What Meta’s New Teen Safety Features Are
Meta’s new teen safety features are a mix of stricter default account settings and feed-level limits designed to curb teens’ repeated exposure to sensitive content about body image and mental health across Instagram, Facebook, and Messenger. Together, these tools create what Meta calls 13+ Teen Accounts, which apply more restrictive content filters than standard profiles and are enabled by default for younger users. The company says it worked with trust and safety firm Alice (previously ActiveFence) to test and stress the system before rolling it out widely. According to Meta’s internal comparisons, “Instagram Teen Accounts in the default 13+ setting saw 68 percent less mature content than on the competitor’s teen experience.” These controls aim to reduce teens’ exposure to content that may not break platform rules but can still undermine self-esteem when they see versions of it over and over.
Account-Level Controls: How Meta Teen Accounts Work
Meta teen accounts start with a stricter baseline: teens’ profiles are automatically put into more restrictive content settings across Instagram, Facebook, and Messenger. These settings limit mature material, block sexually suggestive posts, and filter certain search terms, including topics related to alcohol and gore. Meta has compared this experience to a PG-13 movie, framing it as a lighter version of the full platforms while still allowing teens to interact with friends and interests. That comparison, however, drew criticism and a formal cease and desist from the Motion Picture Association, which argued that Meta’s use of the PG-13 label amounted to “false advertising.” Despite the controversy, Meta has continued to expand parental supervision tools and age detection, presenting these Meta teen accounts as a foundation for broader mental health restrictions on social media content.
Algorithm Changes: Limiting Repetitive Body Image and Anxiety Posts
On top of account controls, Meta is testing new algorithmic limits on Instagram to curb repetitive exposure to sensitive topics. The company wants to stop feeds from turning into endless streams of Instagram body image content or tips about coping with anxiety. Instead of banning posts about nutrition, weightlifting, or mental health, Meta is trying to keep them from appearing again and again in recommendations. The limits apply to suggested posts in the main feed, Explore tab, and Reels, where recommendation algorithms have previously pushed teens into narrow “rabbit holes.” Meta says the goal is for these topics “to be balanced with other types of content rather than shown repeatedly,” so teens still find support and information without being overwhelmed by a single theme that could fuel anxiety or self-criticism over time.

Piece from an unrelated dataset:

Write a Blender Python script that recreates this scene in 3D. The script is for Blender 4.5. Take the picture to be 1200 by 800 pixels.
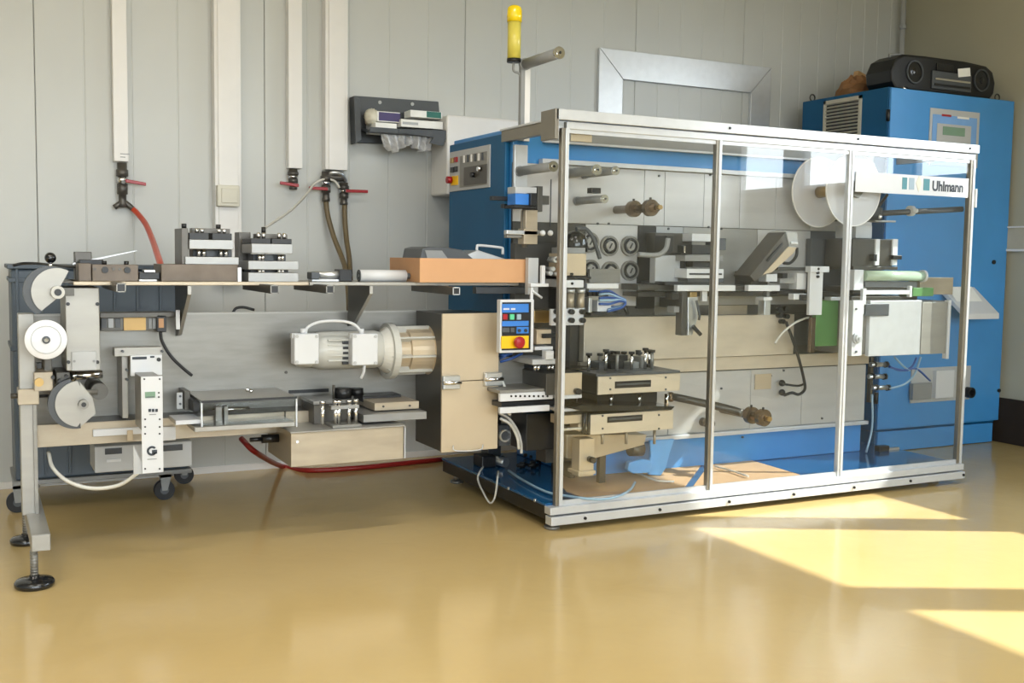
import bpy, math, random
from mathutils import Vector, Matrix
random.seed(7)
D = bpy.data
for _o in list(D.objects):
    D.objects.remove(_o)
SC = bpy.context.scene
COL = SC.collection

# ------------------------------------------------------------ camera
FPX = 1245.8
CAM = Vector((0.0, 0.0, 1.2))
def _unit(v): return v.normalized()
_ex = _unit(Vector((3055-600, -(336-400), -FPX)))      # world X seen by the camera
_ey = _unit(Vector((-35-600, -(292-400), -FPX)))       # world Y
_ey = _unit(_ey - _ex*_ex.dot(_ey))
_ez = _ex.cross(_ey)
ROT = Matrix((_ex, _ey, _ez))                          # rows: camera -> world
cam_data = D.cameras.new('camera')
cam_data.sensor_width = 36.0
cam_data.lens = FPX/1200*36
cam_data.clip_start = 0.05
cam = D.objects.new('camera', cam_data)
cam.matrix_world = Matrix.Translation(CAM) @ ROT.to_4x4()
COL.objects.link(cam)
SC.camera = cam

# ------------------------------------------------------------ world, sun, exposure
W = D.worlds.new('sky'); SC.world = W; W.use_nodes = True
nt = W.node_tree; nt.nodes.clear()
wo = nt.nodes.new('ShaderNodeOutputWorld'); bg = nt.nodes.new('ShaderNodeBackground')
tc = nt.nodes.new('ShaderNodeTexCoord'); sp = nt.nodes.new('ShaderNodeSeparateXYZ'); rp = nt.nodes.new('ShaderNodeValToRGB')
mp = nt.nodes.new('ShaderNodeMapRange'); mp.inputs[1].default_value = -1; mp.inputs[2].default_value = 1
nt.links.new(tc.outputs['Generated'], sp.inputs[0]); nt.links.new(sp.outputs['Z'], mp.inputs[0]); nt.links.new(mp.outputs[0], rp.inputs[0])
nt.links.new(rp.outputs[0], bg.inputs[0]); nt.links.new(bg.outputs[0], wo.inputs[0])
els = rp.color_ramp.elements
els[0].position = 0.0; els[0].color = (0.30, 0.29, 0.26, 1)
els[1].position = 1.0; els[1].color = (0.55, 0.72, 1.0, 1)
e = els.new(0.49); e.color = (0.34, 0.33, 0.30, 1)
e = els.new(0.505); e.color = (0.95, 0.97, 1.0, 1)
e = els.new(0.7); e.color = (0.78, 0.88, 1.0, 1)
bg.inputs[1].default_value = 6.6

SUN_EL = math.radians(38.3)
sun_dir = Vector((-0.895*math.cos(SUN_EL), 0.447*math.cos(SUN_EL), -math.sin(SUN_EL)))
sd = D.lights.new('sun', 'SUN'); sd.energy = 6.0; sd.angle = math.radians(0.6); sd.color = (1.0, 0.95, 0.86)
so = D.objects.new('sun', sd); so.location = (12, -4, 9)
so.rotation_mode = 'QUATERNION'; so.rotation_quaternion = sun_dir.to_track_quat('-Z', 'Y')
COL.objects.link(so)
SC.view_settings.view_transform = 'Standard'
SC.view_settings.look = 'None'
SC.view_settings.gamma = 1.0
SC.view_settings.use_curve_mapping = False
SC.view_settings.exposure = 0.88
FILL_W = 17.0
SC.cycles.use_denoising = True
SC.cycles.max_bounces = 10
SC.cycles.transparent_max_bounces = 24
SC.cycles.sample_clamp_indirect = 8
SC.cycles.caustics_reflective = False
SC.cycles.caustics_refractive = False
def portal(loc, rot, sx, sy):
    l = D.lights.new('window_portal', 'AREA'); l.shape = 'RECTANGLE'; l.size = sx; l.size_y = sy
    l.cycles.is_portal = True
    o = D.objects.new('window_portal', l); o.location = loc; o.rotation_euler = rot; COL.objects.link(o)

# ------------------------------------------------------------ pixel -> plane helpers
def _ray(px, py):
    return ROT @ Vector((px-600, -(py-400), -FPX))
def F(px, py, Y):
    r = _ray(px, py); return CAM + r*(Y/r.y)
def G(px, py, z):
    r = _ray(px, py); return CAM + r*((z-CAM.z)/r.z)
def S(px, py, X):
    r = _ray(px, py); return CAM + r*(X/r.x)

# ------------------------------------------------------------ materials
MATS = {}
def s2l(c):
    c = c/255.0
    return c/12.92 if c <= 0.04045 else ((c+0.055)/1.055)**2.4
def mat(name, rgb, rough=0.5, metal=0.0, var=0.06, scale=8.0, bump=0.0, stretch=None, coat=0.0, rvar=0.0, emit=0.0, spec=0.5, trans=0.0):
    m = D.materials.new(name); m.use_nodes = True
    n = m.node_tree; b = n.nodes['Principled BSDF']
    base = tuple(s2l(c) for c in rgb)
    t = n.nodes.new('ShaderNodeTexCoord'); mpg = n.nodes.new('ShaderNodeMapping'); no = n.nodes.new('ShaderNodeTexNoise')
    n.links.new(t.outputs['Object'], mpg.inputs[0]); n.links.new(mpg.outputs[0], no.inputs['Vector'])
    if stretch: mpg.inputs['Scale'].default_value = stretch
    no.inputs['Scale'].default_value = scale; no.inputs['Detail'].default_value = 5.0
    r = n.nodes.new('ShaderNodeValToRGB')
    n.links.new(no.outputs['Fac'], r.inputs[0])
    r.color_ramp.elements[0].position = 0.3; r.color_ramp.elements[1].position = 0.7
    r.color_ramp.elements[0].color = (*[c*(1-var) for c in base], 1)
    r.color_ramp.elements[1].color = (*[min(1, c*(1+var)) for c in base], 1)
    n.links.new(r.outputs[0], b.inputs['Base Color'])
    b.inputs['Roughness'].default_value = rough
    b.inputs['Metallic'].default_value = metal
    b.inputs['Specular IOR Level'].default_value = spec
    if coat: b.inputs['Coat Weight'].default_value = coat; b.inputs['Coat Roughness'].default_value = 0.08
    if rvar:
        mr = n.nodes.new('ShaderNodeMapRange'); mr.inputs[3].default_value = max(0.02, rough-rvar); mr.inputs[4].default_value = rough+rvar
        n.links.new(no.outputs['Fac'], mr.inputs[0]); n.links.new(mr.outputs[0], b.inputs['Roughness'])
    if bump:
        bn = n.nodes.new('ShaderNodeBump'); bn.inputs['Strength'].default_value = bump; bn.inputs['Distance'].default_value = 0.01
        n.links.new(no.outputs['Fac'], bn.inputs['Height']); n.links.new(bn.outputs[0], b.inputs['Normal'])
    if emit:
        b.inputs['Emission Color'].default_value = (*base, 1); b.inputs['Emission Strength'].default_value = emit
    if trans:
        b.inputs['Transmission Weight'].default_value = trans
    MATS[name] = m
    return m
def glassmat(name, tint, refl_ior=1.45, extra=0.0, rough=0.0):
    m = D.materials.new(name); m.use_nodes = True
    n = m.node_tree; n.nodes.clear()
    out = n.nodes.new('ShaderNodeOutputMaterial'); mix = n.nodes.new('ShaderNodeMixShader')
    tr = n.nodes.new('ShaderNodeBsdfTransparent'); gl = n.nodes.new('ShaderNodeBsdfGlossy'); fr = n.nodes.new('ShaderNodeLayerWeight'); fr.inputs[0].default_value = 0.5
    tr.inputs[0].default_value = (*tint, 1); gl.inputs[0].default_value = (1, 1, 1, 1); gl.inputs['Roughness'].default_value = rough
    f0 = ((refl_ior-1)/(refl_ior+1))**2
    pw = n.nodes.new('ShaderNodeMath'); pw.operation = 'POWER'; pw.inputs[1].default_value = 5.0
    add = n.nodes.new('ShaderNodeMath'); add.operation = 'MULTIPLY_ADD'; add.use_clamp = True
    add.inputs[1].default_value = 1-f0; add.inputs[2].default_value = f0+extra
    n.links.new(fr.outputs['Facing'], pw.inputs[0]); n.links.new(pw.outputs[0], add.inputs[0])
    n.links.new(add.outputs[0], mix.inputs[0]); n.links.new(tr.outputs[0], mix.inputs[1]); n.links.new(gl.outputs[0], mix.inputs[2])
    n.links.new(mix.outputs[0], out.inputs[0])
    MATS[name] = m
    return m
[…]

Why Meta Is Focusing on Repetition and Recommendations
Meta’s new approach reflects a growing concern that mental health restrictions on social media should focus not only on individual posts, but on what teens see in bulk. Instagram has long faced questions about whether its recommendation systems steer teens toward clusters of content that hurt body image and self-esteem, even when each post technically follows the rules. A recent civil trial over social media addiction drew fresh attention to these algorithmic patterns, and the jury ultimately ruled against Meta. Reports from whistleblower Arturo Béjar and Cybersecurity for Democracy also argued that many earlier teen safety features did not work as advertised. By targeting repeated recommendations, Meta is trying to treat the feed itself as a risk factor, acknowledging that harm can come from frequency and context, not only from explicit policy violations.
What This Means for Teens, Parents, and the Future of Feeds
For teens, Meta’s dual strategy means their feeds may feel slightly less intense: fewer borderline posts, fewer back-to-back weight loss tips, and more variety in what the algorithm recommends. For parents, Meta teen accounts and added supervision tools promise clearer guardrails, even if trust will depend on whether these settings work as consistently as Meta claims. The company plans to extend its stricter teen safety features to Facebook and Messenger later this year, signaling that the same principles will shape feeds beyond Instagram. These changes also hint at a broader shift in social platform design. Instead of focusing only on removing harmful posts, Meta is reshaping the recommendation engine itself, betting that safer, more balanced feeds can reduce the mental health risks linked to endless scrolling and repetitive, triggering content.